Written instruction: Reproduce the listing below exactly, minus its pictures.

Collected data:
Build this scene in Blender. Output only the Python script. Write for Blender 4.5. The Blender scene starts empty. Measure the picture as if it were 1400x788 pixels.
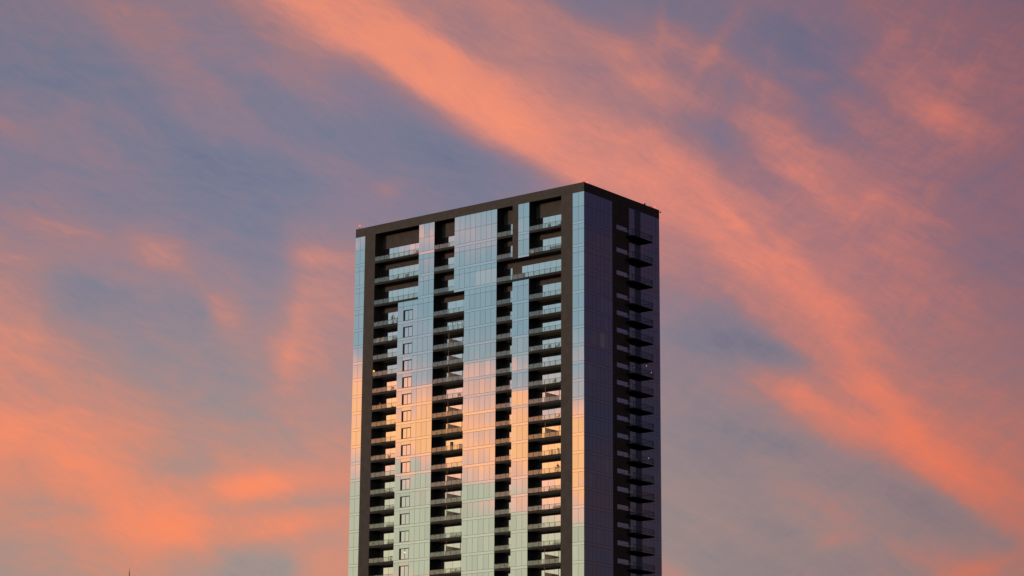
import bpy, bmesh, math, random
from mathutils import Matrix, Vector, Euler
random.seed(7)
C = bpy.context.scene.collection
SC = bpy.context.scene
RAD = math.radians

# ------------------------------------------------------------------ camera
CAM_F, CAM_TILT, CAM_ROLL = 3351.5, 0.2409276, -0.0070550     # focal length in photo pixels, tilt up, roll
EYE = 2.0
ct, st_ = math.cos(CAM_TILT), math.sin(CAM_TILT)
cr, sr = math.cos(CAM_ROLL), math.sin(CAM_ROLL)
FWD = Vector((0, ct, st_)); RGT0 = Vector((1, 0, 0)); UP0 = Vector((0, -st_, ct))
RGT = RGT0 * cr - UP0 * sr
UPV = RGT0 * sr + UP0 * cr
cam_data = bpy.data.cameras.new('camera')
cam_data.sensor_width = 36.0
cam_data.lens = CAM_F / 1400.0 * 36.0
cam_data.clip_end = 20000.0
cam = bpy.data.objects.new('camera', cam_data)
C.objects.link(cam)
M = Matrix.Identity(4)
for i in range(3):
    M[i][0], M[i][1], M[i][2] = RGT[i], UPV[i], -FWD[i]
M[2][3] = EYE
cam.matrix_world = M
SC.camera = cam

SC.view_settings.view_transform = 'Standard'
SC.view_settings.look = 'None'
SC.view_settings.gamma = 1.0
SC.view_settings.exposure = 0.0
SC.render.engine = 'CYCLES'
SC.cycles.max_bounces = 10
SC.cycles.glossy_bounces = 6
SC.cycles.transparent_max_bounces = 12
SC.cycles.caustics_reflective = False
SC.cycles.caustics_refractive = False

# ------------------------------------------------------------------ sun, just above the western horizon, behind the camera on its left
SUN_AZ, SUN_EL = 243.0, 2.5                                   # degrees clockwise from north (+Y); elevation
sun_data = bpy.data.lights.new('sun', 'SUN')
sun_data.energy = 2.1
sun_data.angle = RAD(7.0)
sun_data.color = (1.0, 0.66, 0.45)
sun = bpy.data.objects.new('sun', sun_data)
C.objects.link(sun)
_sd = Vector((math.sin(RAD(SUN_AZ)) * math.cos(RAD(SUN_EL)), math.cos(RAD(SUN_AZ)) * math.cos(RAD(SUN_EL)), math.sin(RAD(SUN_EL))))
sun.rotation_euler = _sd.to_track_quat('Z', 'Y').to_euler()
sun.location = (-200, -200, 200)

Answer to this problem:
Build this scene in Blender. Output only the Python script. Write for Blender 4.5. The Blender scene starts empty. Measure the picture as if it were 1400x788 pixels.
import bpy, bmesh, math, random
from mathutils import Matrix, Vector, Euler
random.seed(7)
C = bpy.context.scene.collection
SC = bpy.context.scene
RAD = math.radians

# ------------------------------------------------------------------ camera
CAM_F, CAM_TILT, CAM_ROLL = 3351.5, 0.2409276, -0.0070550     # focal length in photo pixels, tilt up, roll
EYE = 2.0
ct, st_ = math.cos(CAM_TILT), math.sin(CAM_TILT)
cr, sr = math.cos(CAM_ROLL), math.sin(CAM_ROLL)
FWD = Vector((0, ct, st_)); RGT0 = Vector((1, 0, 0)); UP0 = Vector((0, -st_, ct))
RGT = RGT0 * cr - UP0 * sr
UPV = RGT0 * sr + UP0 * cr
cam_data = bpy.data.cameras.new('camera')
cam_data.sensor_width = 36.0
cam_data.lens = CAM_F / 1400.0 * 36.0
cam_data.clip_end = 20000.0
cam = bpy.data.objects.new('camera', cam_data)
C.objects.link(cam)
M = Matrix.Identity(4)
for i in range(3):
    M[i][0], M[i][1], M[i][2] = RGT[i], UPV[i], -FWD[i]
M[2][3] = EYE
cam.matrix_world = M
SC.camera = cam

SC.view_settings.view_transform = 'Standard'
SC.view_settings.look = 'None'
SC.view_settings.gamma = 1.0
SC.view_settings.exposure = 0.0
SC.render.engine = 'CYCLES'
SC.cycles.max_bounces = 10
SC.cycles.glossy_bounces = 6
SC.cycles.transparent_max_bounces = 12
SC.cycles.caustics_reflective = False
SC.cycles.caustics_refractive = False

# ------------------------------------------------------------------ sun, just above the western horizon, behind the camera on its left
SUN_AZ, SUN_EL = 243.0, 2.5                                   # degrees clockwise from north (+Y); elevation
sun_data = bpy.data.lights.new('sun', 'SUN')
sun_data.energy = 2.1
sun_data.angle = RAD(7.0)
sun_data.color = (1.0, 0.66, 0.45)
sun = bpy.data.objects.new('sun', sun_data)
C.objects.link(sun)
_sd = Vector((math.sin(RAD(SUN_AZ)) * math.cos(RAD(SUN_EL)), math.cos(RAD(SUN_AZ)) * math.cos(RAD(SUN_EL)), math.sin(RAD(SUN_EL))))
sun.rotation_euler = _sd.to_track_quat('Z', 'Y').to_euler()
sun.location = (-200, -200, 200)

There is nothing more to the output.